HL Deb 02 May 2001 vol 625 cc99-100WA
Lord Goldsmith

asked Her Majesty's Government:

What progress has been made in Her Majesty's Government's consultations with international partners on UK proposals for international action in response to humanitarian crises. [HL1985]

Baroness Scotland of Asthal

We firmly believe that we have shared responsibility to respond when confronted with massive violations of international humanitarian law and crimes against humanity. The UK has played a leading role in this continuously evolving debate. We have spent the past year trying to build the broadest possible consensus around a set of ideas on the conditions and circumstances that make international action appropriate. We believe such a consensus could strengthen the Security Council's ability to respond effectively and promptly to humanitarian crises. Our ideas have been framed as policy guidelines to help the international community decide when it is right to act.

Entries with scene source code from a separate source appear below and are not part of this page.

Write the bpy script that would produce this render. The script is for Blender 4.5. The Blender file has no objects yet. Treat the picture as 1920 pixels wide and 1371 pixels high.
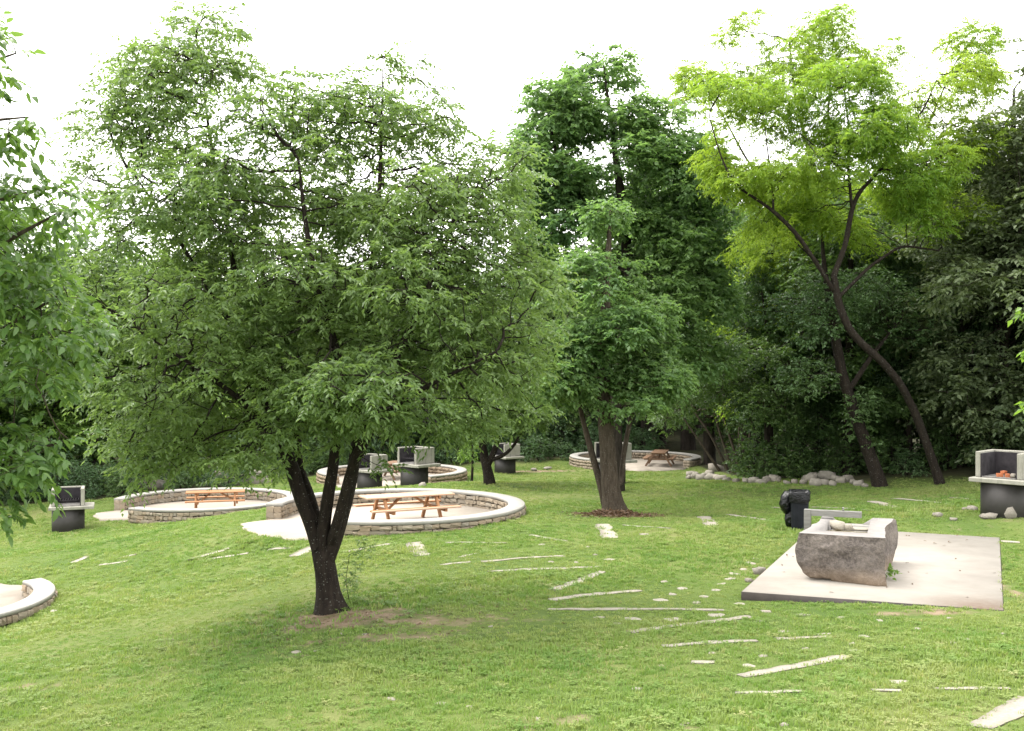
import bpy, bmesh, math, random
import numpy as np
from mathutils import Vector, Matrix
R = math.radians
random.seed(7)
C = bpy.context.scene.collection
SC = bpy.context.scene

# ------------------------------------------------------------------ camera, sky, sun, exposure
CZ = 6.0                    # eye height above the datum of the site
F = 1950.0                  # focal length in photo pixels (photo 1920 wide)
HY = 689.0                  # horizon row in the photo
cam_d = bpy.data.cameras.new('camera'); cam = bpy.data.objects.new('camera', cam_d); C.objects.link(cam)
cam.location = (0, 0, CZ); cam.rotation_euler = (R(90), 0, 0)
cam_d.sensor_width = 36; cam_d.lens = 36 * F / 1920
cam_d.shift_y = (HY - 685.5) / 1920
cam_d.clip_end = 2000; cam_d.clip_start = 0.1
SC.camera = cam

SUN_EL, SUN_AZ = 58, -62     # azimuth measured from +Y (away from camera) clockwise: negative = left, so left and beyond
world = bpy.data.worlds.new('World'); SC.world = world; world.use_nodes = True
wn = world.node_tree; bg = wn.nodes['Background']
sky = wn.nodes.new('ShaderNodeTexSky'); sky.sky_type = 'NISHITA'; sky.sun_disc = False
sky.sun_elevation = R(SUN_EL); sky.sun_rotation = R(SUN_AZ)
sky.air_density = 1.0; sky.dust_density = 4.0
cloud = wn.nodes.new('ShaderNodeMix'); cloud.data_type = 'RGBA'       # thin bright overcast over the blue
cloud.inputs[0].default_value = 0.88
cloud.inputs[7].default_value = (10.9, 10.7, 10.3, 1)
wn.links.new(sky.outputs[0], cloud.inputs[6]); wn.links.new(cloud.outputs[2], bg.inputs[0])
bg.inputs[1].default_value = 0.1

sun_d = bpy.data.lights.new('sun', 'SUN'); sun_d.energy = 1.5; sun_d.angle = R(34); sun_d.color = (1, .965, .90)
sun = bpy.data.objects.new('sun', sun_d); C.objects.link(sun)
_a, _e = R(SUN_AZ), R(SUN_EL)
sdir = Vector((math.sin(_a) * math.cos(_e), math.cos(_a) * math.cos(_e), math.sin(_e)))
sun.rotation_euler = sdir.to_track_quat('Z', 'Y').to_euler(); sun.location = sdir * 60
SC.view_settings.view_transform = 'Standard'; SC.view_settings.look = 'None'
SC.view_settings.exposure = 1.92; SC.view_settings.gamma = 1.0
try: SC.view_settings.use_curve_mapping = False
except Exception: pass
try:
    SC.cycles.max_bounces = 8; SC.cycles.diffuse_bounces = 4; SC.cycles.transmission_bounces = 5
    SC.cycles.glossy_bounces = 2; SC.cycles.caustics_reflective = False; SC.cycles.caustics_refractive = False
except Exception: pass

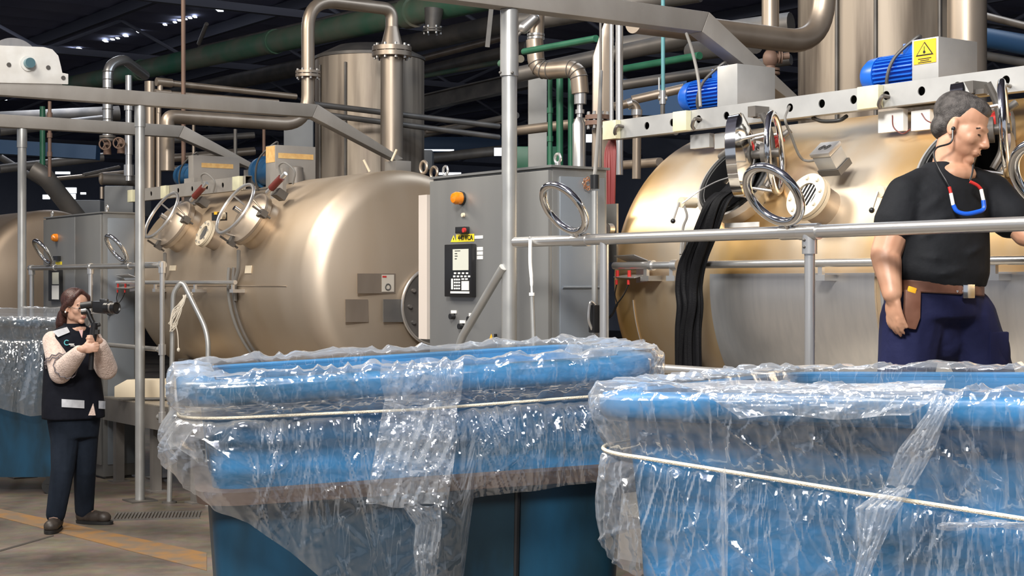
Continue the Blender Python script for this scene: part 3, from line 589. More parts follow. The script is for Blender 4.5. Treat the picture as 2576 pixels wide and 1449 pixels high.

The key elements of our ideas are:

that any intervention is by definition a failure of prevention. Force should always be the last resort;

that the immediate responsibility for halting violence rests with the state in which it occurs;

but when faced with an immediate humanitarian catastrophe and a government that has demonstrated itself unwilling or unable to halt or prevent it, the international community should take action;

any use of force in this context must be collective, proportionate, likely to achieve its objective, and carried out in accordance with international law.

Our consultations will continue. But progress has proved difficult. Many countries have reservations about the concepts involved, fearing that their endorsement would undermine the principle of state sovereignty.

Copies of our set of ideas have been placed in the Libraries of the House of Commons and House of Lords.